UN TOUR SUR LA PLAGE

Quand les éclairs
Savent parler la langue
Des reflets de nuages
Leur lenteur est sans égale
Confinant à la vitesse
D'unification du givre
Qui laisse les déferlantes
Inonder de chants
Aux parfums voraces
Les plages de silicium

Anonyme a dit…

TERRIBLEMENT CLAIR

Si l'abeille devient poétesse
Elle se soumet
Pour rendre la justice

Le délire peint les référents
Avec du fluo incendiaire
Duquel sont bannies
Les absconsités du genre vrai

Les modes se conjuguent
Suivant une loi
Qui ne suit aucune règle

Jalel El Gharbi a dit…

Merci Marta, Christiane, Déborah et gmc qui traduisez le poème en essence poétique. C'est un bonheur de vous lire !
@ Angèle : Merci de votre passage. le seul mot que j'ai lu ? "Jalel".
En Transylvanie : j'ai vu le château de Dracula, la ville natale de Vlad III. Le jeune guide roumain regrettait qu'il n'ait pas bien fait son "travail" car des Turcs il y en a encore dit-il ! J'ai surtout vu la maison de Enescu, le luxe de la maison et le côté monacal de sa chambre; la richesse des tapisseries orientales, des meubles "polis par les ans", au château de Pelesh : des tableaux de Munch, toute la splendeur orientale, les monastères, la richesse des icônes... Certaines viennent de loin, de très loin. Merci

Bien à vous

michèle pambrun a dit…

Simplement saluer la dédicace à Jean-Louis Kuffer, immense écrivain de ce siècle.

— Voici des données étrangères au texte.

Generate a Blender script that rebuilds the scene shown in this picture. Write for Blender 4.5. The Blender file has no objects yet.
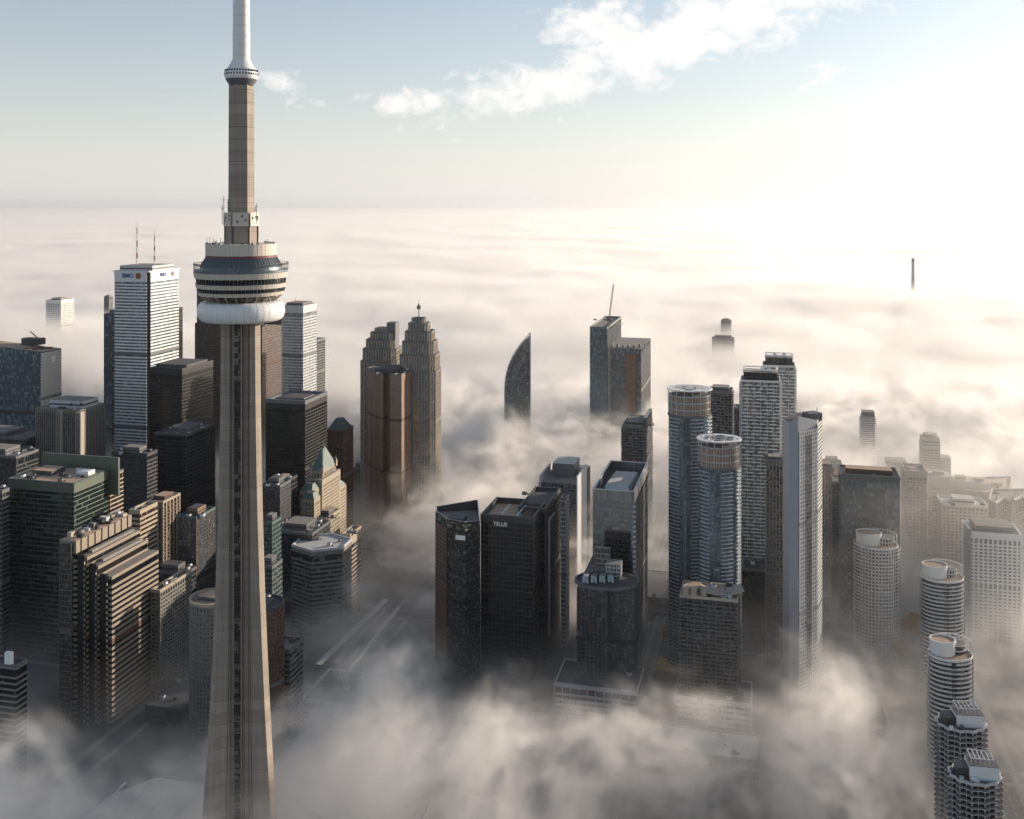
import bpy, math, random
from math import radians as R, sin, cos, pi, tan, atan2, hypot, floor
from mathutils import Vector
rnd = random.Random(7)
SC = bpy.context.scene
COL = SC.collection
F, HC, CX, YH = 1027.0, 380.0, 512.0, 205.0        # focal length in px, camera height, image centre, horizon row
GA = R(14)                                          # the street grid runs 14 degrees right of the view
ED = (sin(GA), cos(GA)); ND = (-cos(GA), sin(GA))
def wx(x, Y): return (x-CX)/F*Y
def wz(y, Y): return HC-(y-YH)*Y/F
def P(x, Y): return (wx(x, Y), Y)

# ------------------------------------------------------------------ materials
class NT:
    def __init__(s, t): s.t = t
    def n(s, k, **kw):
        d = s.t.nodes.new(k)
        for a, v in kw.items():
            if a.startswith('i_'):
                q = a[2:]; q = int(q) if q.isdigit() else q.replace('_', ' ')
                s.set(d.inputs[q], v)
            else: setattr(d, a, v)
        return d
    def set(s, i, v):
        if isinstance(v, bpy.types.NodeSocket): s.t.links.new(v, i)
        else: i.default_value = v
    def m(s, op, a, b=0.0, c=None, clamp=False):
        d = s.t.nodes.new('ShaderNodeMath'); d.operation = op; d.use_clamp = clamp
        s.set(d.inputs[0], a); s.set(d.inputs[1], b)
        if c is not None: s.set(d.inputs[2], c)
        return d.outputs[0]
    def v(s, op, a, b=(0, 0, 0), sc=None):
        d = s.t.nodes.new('ShaderNodeVectorMath'); d.operation = op
        s.set(d.inputs[0], a); s.set(d.inputs[1], b)
        if sc is not None: s.set(d.inputs['Scale'], sc)
        return d.outputs[1] if op in ('LENGTH', 'DISTANCE', 'DOT_PRODUCT') else d.outputs[0]
    def mix(s, f, a, b):
        d = s.t.nodes.new('ShaderNodeMix'); d.data_type = 'RGBA'
        s.set(d.inputs[0], f); s.set(d.inputs[6], a); s.set(d.inputs[7], b)
        return d.outputs[2]
def newmat(name):
    m = bpy.data.materials.new(name); m.use_nodes = True
    t = m.node_tree; t.nodes.clear(); k = NT(t)
    o = k.n('ShaderNodeOutputMaterial'); b = k.n('ShaderNodeBsdfPrincipled')
    t.links.new(b.outputs[0], o.inputs[0])
    return m, k, b
def c4(c): return (c[0], c[1], c[2], 1.0)
def solid(name, col, rough=.8, var=.22, streak=.25, scale=.12, metal=0.0):
    m, k, b = newmat(name)
    geo = k.n('ShaderNodeNewGeometry').outputs['Position']
    n1 = k.n('ShaderNodeTexNoise', i_Vector=geo, i_Scale=scale, i_Detail=5.0, i_Roughness=.65).outputs[0]
    sv = k.v('MULTIPLY', geo, (1.0, 1.0, .06))
    n2 = k.n('ShaderNodeTexNoise', i_Vector=sv, i_Scale=.6, i_Detail=4.0).outputs[0]
    f = k.m('ADD', k.m('MULTIPLY', k.m('SUBTRACT', n1, .5), var*3), k.m('MULTIPLY', k.m('SUBTRACT', n2, .5), streak*2))
    f = k.m('ADD', f, 1.0)
    cc = k.v('SCALE', c4(col)[:3], sc=f)
    k.set(b.inputs['Base Color'], cc)
    b.inputs['Roughness'].default_value = rough; b.inputs['Metallic'].default_value = metal
    return m
def pour(m, dz=6.1):
    t = m.node_tree; k = NT(t); b = [n for n in t.nodes if n.type == 'BSDF_PRINCIPLED'][0]; src = b.inputs['Base Color'].links[0].from_socket
    z = k.n('ShaderNodeSeparateXYZ', i_Vector=k.n('ShaderNodeNewGeometry').outputs['Position']).outputs[2]
    q = k.m('DIVIDE', z, dz); wn = k.n('ShaderNodeTexWhiteNoise', noise_dimensions='1D'); k.set(wn.inputs['W'], k.m('FLOOR', q))
    line = k.m('LESS_THAN', k.m('FRACT', q), .05)
    f = k.m('SUBTRACT', k.m('MULTIPLY_ADD', wn.outputs['Value'], .22, .9), k.m('MULTIPLY', line, .25))
    k.set(b.inputs['Base Color'], k.v('SCALE', src, sc=f))
def glass(name, col, alt, rough=.08, jit=.03, cell=(1.5, 3.8), metal=0.0, ior=1.8, altp=.25):
    """coated facade glass: every pane has its own tint, roughness and a slightly different tilt"""
    m, k, b = newmat(name)
    uv = k.n('ShaderNodeUVMap').outputs[0]
    cl = k.v('FLOOR', k.v('DIVIDE', uv, (cell[0], cell[1], 1.0)))
    wn = k.n('ShaderNodeTexWhiteNoise', noise_dimensions='2D'); k.set(wn.inputs['Vector'], cl)
    wv, wc = wn.outputs['Value'], wn.outputs['Color']
    cl2 = k.v('FLOOR', k.v('DIVIDE', uv, (cell[0]*4, cell[1]*1.0, 1.0)))
    w2 = k.n('ShaderNodeTexWhiteNoise', noise_dimensions='2D'); k.set(w2.inputs['Vector'], cl2)
    pick = k.m('GREATER_THAN', k.m('ADD', k.m('MULTIPLY', wv, .65), k.m('MULTIPLY', w2.outputs['Value'], .35)), 1-altp)
    big = k.n('ShaderNodeTexNoise', i_Vector=uv, i_Scale=.03, i_Detail=2.0).outputs[0]
    base = k.mix(k.m('MULTIPLY', big, .5), c4(col), c4([x*.55 for x in col]))
    cc = k.mix(pick, base, c4(alt))
    k.set(b.inputs['Base Color'], cc)
    k.set(b.inputs['Roughness'], k.m('ADD', rough, k.m('MULTIPLY', pick, .25)))
    nrm = k.n('ShaderNodeNewGeometry').outputs['Normal']
    j = k.v('SCALE', k.v('SUBTRACT', wc, (.5, .5, .5)), sc=jit*2)
    k.set(b.inputs['Normal'], k.v('NORMALIZE', k.v('ADD', nrm, j)))
    b.inputs['Metallic'].default_value = metal; b.inputs['IOR'].default_value = ior
    return m
M = dict(
 g_black=glass('black_glass', (.008, .009, .011), (.02, .018, .015), .10, .02, ior=1.5, altp=.12),
 g_dark=glass('dark_glass', (.010, .014, .019), (.05, .055, .055), .06, .035, ior=1.75),
 g_blue=glass('blue_glass', (.13, .20, .25), (.17, .245, .29), .07, .03, metal=.6, ior=1.8, altp=.3),
 g_teal=glass('teal_glass', (.06, .11, .11), (.14, .18, .17), .08, .04, metal=.4),
 g_grey=glass('grey_glass', (.19, .215, .225), (.245, .265, .265), .09, .04, metal=.55, ior=1.8, altp=.3),
 g_spark=glass('patterned_glass', (.035, .038, .036), (.12, .115, .09), .05, .16, cell=(1.5, 1.9), ior=2.0, altp=.22),
 g_gold=glass('gold_coated_glass', (.24, .15, .10), (.29, .185, .13), .5, .03, metal=.15, altp=.5),
 g_brown=glass('bronze_glass', (.035, .022, .016), (.12, .08, .05), .1, .03),
 g_mid=glass('window_glass', (.022, .026, .03), (.09, .085, .075), .1, .04, cell=(2.6, 3.0), altp=.3),
 g_green=glass('green_glass', (.010, .025, .023), (.035, .06, .048), .09, .03, cell=(3, 4), ior=1.6),
 white=solid('white_stone', (.72, .71, .68), .6, .06, .08),
 wmetal=solid('white_painted_metal', (.78, .78, .77), .4, .03, .05),
 cgrey=solid('cool_grey_panel', (.34, .36, .385), .4, .05, .1),
 lgrey=solid('light_grey_panel', (.50, .51, .52), .45, .06, .08),
 conc=solid('concrete', (.21, .20, .18), .85, .12, .16),
 towerc=solid('slipformed_concrete', (.31, .262, .215), .85, .12, .30),
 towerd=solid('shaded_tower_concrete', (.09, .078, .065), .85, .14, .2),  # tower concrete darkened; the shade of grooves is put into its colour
 tan=solid('tan_precast', (.29, .24, .185), .8, .1, .12),
 beige=solid('beige_precast', (.42, .37, .30), .8, .08, .1),
 cream=solid('cream_panel', (.62, .57, .48), .6, .05, .08),
 lime=solid('limestone', (.38, .32, .24), .85, .12, .14),
 granite=solid('red_brown_granite', (.075, .045, .036), .5, .1, .06),
 brick=solid('brown_brick', (.12, .068, .045), .85, .15, .1),
 steelb=solid('black_painted_steel', (.010, .010, .011), .6, .1, .1),
 dgrey=solid('dark_grey_metal', (.038, .042, .047), .5, .1, .1),
 mgrey=solid('mid_grey_metal', (.12, .125, .13), .5, .1, .1),
 gpanel=solid('olive_green_panel', (.10, .12, .09), .5, .08, .08),
 copper=solid('green_copper', (.075, .125, .11), .6, .25, .25),
 gravel=solid('roof_gravel', (.24, .225, .20), .95, .3, .0, .3),
 groof=solid('dark_roof_membrane', (.085, .085, .09), .9, .25, .0, .2),
 wroof=solid('pale_roof_membrane', (.50, .49, .46), .9, .15, .0, .15),
 troof=solid('tan_roof_pavers', (.46, .33, .23), .9, .18, .0, .3),
 orange=solid('orange_construction_wrap', (.22, .135, .085), .8, .2, .1),
 yellow=solid('yellow_fabric', (.62, .40, .06), .7, .1, 0),
 maroon=solid('maroon_band', (.20, .03, .05), .5, .05, .05),
 podg=solid('blue_grey_cladding', (.10, .13, .15), .35, .1, .1, metal=.3),
 red=solid('red_paint', (.28, .05, .04), .5, .05, 0),
 blue=solid('blue_sign', (.02, .09, .32), .5, .05, 0),
 sign=solid('white_sign_face', (.82, .82, .8), .5, .02, 0),
 asphalt=solid('asphalt', (.05, .05, .052), .9, .2, 0, .05),
 paint=solid('road_paint', (.7, .7, .66), .8, .1, 0),
 rail=solid('steel_rail_and_ballast', (.13, .12, .11), .9, .3, 0, .2),
 bark=solid('bark', (.06, .045, .03), .9, .2, 0, .8),
 leafd=solid('green_leaves', (.05, .07, .022), .8, .3, 0, .4),
 leafo=solid('autumn_leaves', (.42, .22, .03), .8, .3, 0, .4),
 pav=solid('paving', (.075, .073, .068), .9, .3, 0, .03),
)
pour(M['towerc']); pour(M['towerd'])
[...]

Dire à Angèle Paoli qu'on partage l'attrait pour son héros favori, le Dracula de Bram Stoker et qu'on a aimé le vampire de Murnau, et aussi de Tod Browning, de Polanski et de Werner Herzog.

Anonyme a dit…

Pour Marta Cywinska,
Je reçois, ce jour, "Première Nudité". J'aime cette exploration de la passion enchâssée dans les splendides créations de de Valérie Constantin.
Je me demandais si Régis Nivelle qui signe cette splendide préface est ce "dernier troubadour" à qui vous dédiez votre oeuvre.
Votre poésie est bouleversante.
Je ne connaissais pas l'éditeur "Le chasseur abstrait". Sacrée intuition...
Merci.

Unknown a dit…

A CHRISTIANE...

Mon dernier troubadour...existera-t-il encore?J'aimer trop ....aimer trop(!) et les troubadours contemporains trop attachés au Moyen-Age pourraient m'emmener vers un gouffre.
Marta Cywinska

Jalel El Gharbi a dit…

@ Marta : SUBLIME !

Anonyme a dit…

Marta,
alors il faut lancer le trop aimer vers les étoiles et attendre l'inouï...
déjà la moisson de mots...

tilly vincent a dit…

Marta

J'ai traversé beaucoup de portes
Maintes fois j'ai espéré te voir
Ayant attendu sur un banc
La neige m'a recouverte
Elle n'a fondu qu'au printemps
Lorsque tu as décidé de paraître

Jalel El Gharbi a dit…

@ Lerebelle : Merci pour ce beau poème.